La autora sabe que Aníbal Quijano lo explicó bien. El Estado Nación que surgió en América Latina luego de las guerras de independencia tuvo como matriz fundacional la continuación de un conjunto de instituciones coloniales, fraguadas al calor de la conquista y colonización europea, que legitimaron la jerarquización de unos sujetos sobre otros; taxonomía ideológica basada en primera instancia en el cuerpo, que naturalizó roles sociales, para favorecer a los privilegiados emblanquecidos (“criollos” o “mestizos”) por su ascendencia. En palabras de Rita Segato, lo que se sucedió fue un “mestizaje etnocida”, utilizado para suprimir memorias y cancelar genealogías originarias, cuyo valor estratégico residía en otorgar a las elites un valor invertido al rostro mestizo no-blanco, capaces de sublimar esa cancelación.

En Huaco retrato, la enunciación de ese ese racismo estructural, en tanto dispositivo que tiene manifestaciones económicas, políticas, culturales y sexuales, en el que el mestizaje actúa como mediador/encubridor de la desigualdad, se exponencia y desborda.


Me acuerdo de mi propia abuela Victoria, que era andina y bien racista se rechazaba a sí misma como tantos cholos, ocultaba su origen andino porque andino quería decir pobre y explotado, no quería ser como su mamá Josefina. Para no ser discriminado allí hay que pasarse al otro bando, hay que convertirse en discriminador. (…) Me hubiera gustado escucharla, sonreír, menear la cabeza, cogerla de la mano, decir algo divertido y atesorar la anécdota junto a las veces en que me confundieron con la niñera de mi propia hija en un parque de Barcelona o cuando un señor en una farmacia limeña me dijo que nos fuéramos a su casa porque “necesitaban muchacha”. Y contar la anécdota entre risas a nuestros amigos. Pero esta vez no puedo (129)  

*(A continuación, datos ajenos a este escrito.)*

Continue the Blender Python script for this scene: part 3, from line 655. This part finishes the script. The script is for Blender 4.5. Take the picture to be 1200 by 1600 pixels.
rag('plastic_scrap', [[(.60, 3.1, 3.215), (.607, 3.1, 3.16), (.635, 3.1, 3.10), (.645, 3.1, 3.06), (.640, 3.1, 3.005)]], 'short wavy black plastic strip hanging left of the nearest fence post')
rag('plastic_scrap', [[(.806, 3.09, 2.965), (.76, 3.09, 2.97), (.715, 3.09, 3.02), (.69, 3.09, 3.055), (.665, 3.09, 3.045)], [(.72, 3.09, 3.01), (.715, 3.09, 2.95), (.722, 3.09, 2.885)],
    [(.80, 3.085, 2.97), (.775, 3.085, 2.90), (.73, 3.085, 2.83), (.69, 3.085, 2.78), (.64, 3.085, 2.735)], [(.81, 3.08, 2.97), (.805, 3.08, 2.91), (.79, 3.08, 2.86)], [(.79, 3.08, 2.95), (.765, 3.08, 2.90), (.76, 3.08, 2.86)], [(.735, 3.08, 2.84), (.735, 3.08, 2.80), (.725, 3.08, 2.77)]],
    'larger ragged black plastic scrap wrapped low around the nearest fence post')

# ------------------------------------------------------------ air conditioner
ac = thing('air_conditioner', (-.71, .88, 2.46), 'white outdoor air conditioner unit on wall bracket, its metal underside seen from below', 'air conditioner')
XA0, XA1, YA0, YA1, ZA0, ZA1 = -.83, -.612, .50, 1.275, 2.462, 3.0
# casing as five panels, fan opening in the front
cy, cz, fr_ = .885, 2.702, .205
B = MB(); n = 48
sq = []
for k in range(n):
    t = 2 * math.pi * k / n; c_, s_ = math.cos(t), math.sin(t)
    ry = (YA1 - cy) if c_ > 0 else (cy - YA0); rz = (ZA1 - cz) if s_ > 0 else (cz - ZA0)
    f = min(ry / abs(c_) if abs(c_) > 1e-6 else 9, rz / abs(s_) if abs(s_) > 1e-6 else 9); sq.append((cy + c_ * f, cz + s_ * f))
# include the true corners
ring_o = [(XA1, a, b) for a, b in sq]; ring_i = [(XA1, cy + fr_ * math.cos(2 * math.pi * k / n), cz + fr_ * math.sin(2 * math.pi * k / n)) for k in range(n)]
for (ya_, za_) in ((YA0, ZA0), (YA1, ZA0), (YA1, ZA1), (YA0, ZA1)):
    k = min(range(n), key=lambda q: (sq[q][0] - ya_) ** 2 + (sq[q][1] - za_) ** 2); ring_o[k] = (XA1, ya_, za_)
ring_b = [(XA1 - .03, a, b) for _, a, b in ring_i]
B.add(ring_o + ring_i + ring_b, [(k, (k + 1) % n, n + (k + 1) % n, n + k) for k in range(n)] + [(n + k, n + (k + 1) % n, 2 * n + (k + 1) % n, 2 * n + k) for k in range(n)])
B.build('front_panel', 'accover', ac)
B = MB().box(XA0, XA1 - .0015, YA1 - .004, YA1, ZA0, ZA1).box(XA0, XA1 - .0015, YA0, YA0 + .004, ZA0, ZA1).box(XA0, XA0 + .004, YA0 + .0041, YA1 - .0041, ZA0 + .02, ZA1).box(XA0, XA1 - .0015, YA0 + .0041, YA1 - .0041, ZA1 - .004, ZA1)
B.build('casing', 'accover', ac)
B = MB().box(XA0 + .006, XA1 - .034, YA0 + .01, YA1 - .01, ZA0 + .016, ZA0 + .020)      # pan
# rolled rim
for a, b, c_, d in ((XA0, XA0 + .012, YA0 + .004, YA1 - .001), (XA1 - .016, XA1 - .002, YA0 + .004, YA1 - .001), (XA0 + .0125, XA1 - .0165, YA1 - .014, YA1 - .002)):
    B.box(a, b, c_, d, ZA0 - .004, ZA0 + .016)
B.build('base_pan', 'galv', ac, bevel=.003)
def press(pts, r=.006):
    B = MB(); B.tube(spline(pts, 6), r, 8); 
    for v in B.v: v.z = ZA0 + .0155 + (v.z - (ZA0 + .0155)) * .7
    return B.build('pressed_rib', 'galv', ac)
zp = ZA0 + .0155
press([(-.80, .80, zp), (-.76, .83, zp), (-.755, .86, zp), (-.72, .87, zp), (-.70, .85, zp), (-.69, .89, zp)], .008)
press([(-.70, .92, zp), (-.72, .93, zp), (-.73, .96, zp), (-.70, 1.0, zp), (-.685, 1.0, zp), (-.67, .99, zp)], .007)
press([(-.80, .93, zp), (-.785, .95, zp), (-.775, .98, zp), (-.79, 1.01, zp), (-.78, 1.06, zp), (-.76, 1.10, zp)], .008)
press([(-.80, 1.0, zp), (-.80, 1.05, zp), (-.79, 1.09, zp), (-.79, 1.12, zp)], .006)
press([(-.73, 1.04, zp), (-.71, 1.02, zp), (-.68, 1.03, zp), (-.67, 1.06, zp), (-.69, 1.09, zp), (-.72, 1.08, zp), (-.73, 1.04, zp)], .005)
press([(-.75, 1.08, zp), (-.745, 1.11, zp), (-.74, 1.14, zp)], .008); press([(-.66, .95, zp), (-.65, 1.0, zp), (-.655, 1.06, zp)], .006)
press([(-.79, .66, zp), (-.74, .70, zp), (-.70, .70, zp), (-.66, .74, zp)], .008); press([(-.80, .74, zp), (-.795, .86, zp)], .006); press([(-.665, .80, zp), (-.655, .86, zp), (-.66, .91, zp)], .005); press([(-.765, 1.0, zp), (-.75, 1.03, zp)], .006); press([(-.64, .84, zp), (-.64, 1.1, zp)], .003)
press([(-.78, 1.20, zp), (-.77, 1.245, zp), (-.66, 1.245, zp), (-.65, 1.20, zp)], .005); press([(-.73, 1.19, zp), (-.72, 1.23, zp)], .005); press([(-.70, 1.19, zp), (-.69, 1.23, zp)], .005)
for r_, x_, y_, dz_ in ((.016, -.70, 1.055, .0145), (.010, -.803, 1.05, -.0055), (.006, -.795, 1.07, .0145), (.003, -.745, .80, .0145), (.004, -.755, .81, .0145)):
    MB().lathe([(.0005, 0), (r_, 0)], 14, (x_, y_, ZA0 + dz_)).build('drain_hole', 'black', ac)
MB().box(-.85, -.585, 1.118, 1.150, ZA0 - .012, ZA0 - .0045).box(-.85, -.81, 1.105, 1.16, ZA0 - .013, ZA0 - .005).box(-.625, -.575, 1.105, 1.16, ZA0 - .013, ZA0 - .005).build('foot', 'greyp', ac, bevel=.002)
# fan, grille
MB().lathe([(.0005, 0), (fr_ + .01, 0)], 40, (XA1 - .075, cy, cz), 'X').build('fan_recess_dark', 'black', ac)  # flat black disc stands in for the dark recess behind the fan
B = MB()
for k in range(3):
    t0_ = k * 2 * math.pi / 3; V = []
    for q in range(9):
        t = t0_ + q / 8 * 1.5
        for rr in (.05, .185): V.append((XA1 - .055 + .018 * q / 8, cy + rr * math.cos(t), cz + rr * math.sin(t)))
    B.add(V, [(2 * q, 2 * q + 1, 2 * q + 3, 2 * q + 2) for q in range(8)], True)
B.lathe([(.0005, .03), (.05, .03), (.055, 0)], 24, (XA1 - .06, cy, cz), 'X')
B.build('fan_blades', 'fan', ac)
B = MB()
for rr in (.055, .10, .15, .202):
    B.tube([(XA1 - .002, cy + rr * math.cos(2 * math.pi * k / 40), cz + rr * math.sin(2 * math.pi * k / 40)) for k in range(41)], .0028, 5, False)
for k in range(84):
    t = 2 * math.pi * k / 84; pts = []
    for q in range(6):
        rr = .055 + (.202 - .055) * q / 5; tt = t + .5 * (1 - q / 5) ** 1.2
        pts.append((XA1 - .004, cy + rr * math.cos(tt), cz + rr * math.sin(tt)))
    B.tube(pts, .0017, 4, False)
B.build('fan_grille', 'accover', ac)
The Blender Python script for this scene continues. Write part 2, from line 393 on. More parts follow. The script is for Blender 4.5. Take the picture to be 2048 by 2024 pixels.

Esta escena última acontece cuando conoce a la abuela de su “novia española”, que la confunde con la señora de la limpieza. Su novia Roci, su marido Jaime, la hija que tiene con él, el hijo que su novia tiene con su marido: Wiener a todos los presenta, los exhibe, los expone como figuritas de Instagram, los sube al escenario para representar frente a públicos, de aquí o de allá, esa “rareza” que es su vida “poliamorosa” para las gentes convencionales atadas a la monogamia o al pudor. Ellos saben a conciencia que  forman un pequeño zoo contemporáneo, similar a los que se alzaban en Europa, en el siglo XIX, con indígenas traídos del Nuevo Mundo, para que performatearan su salvajismo, su bizarría, su bestialidad. Los tiempos han cambiado y no tanto, por eso Gabriela relata también, en Huaco retrato, ese zoo humano que su ancestro colaboró en urdir, trayendo de su viaje un niño robado: “Hay algo en esta mezcla perversa de huaquero y huaco que corre por mis venas, algo que me desdobla” (61). La capacidad de ser “huaquero y huaco”, es decir de ser saqueador y a la vez retrato de barro saqueado, portador de una indianidad arcaica, es la doble apuesta de este texto visceral que pivotea entre siglos y textualidades con una gracia y un desparpajo inusitado. “Huaco” que abandona sin guácala toda pretendida función ornamental, puesto que no está dispuesto a aceptar, pasivamente, los papeles asignados por el relato racista colonial que lo conmina a ser una pieza museística, de zoo o de feria.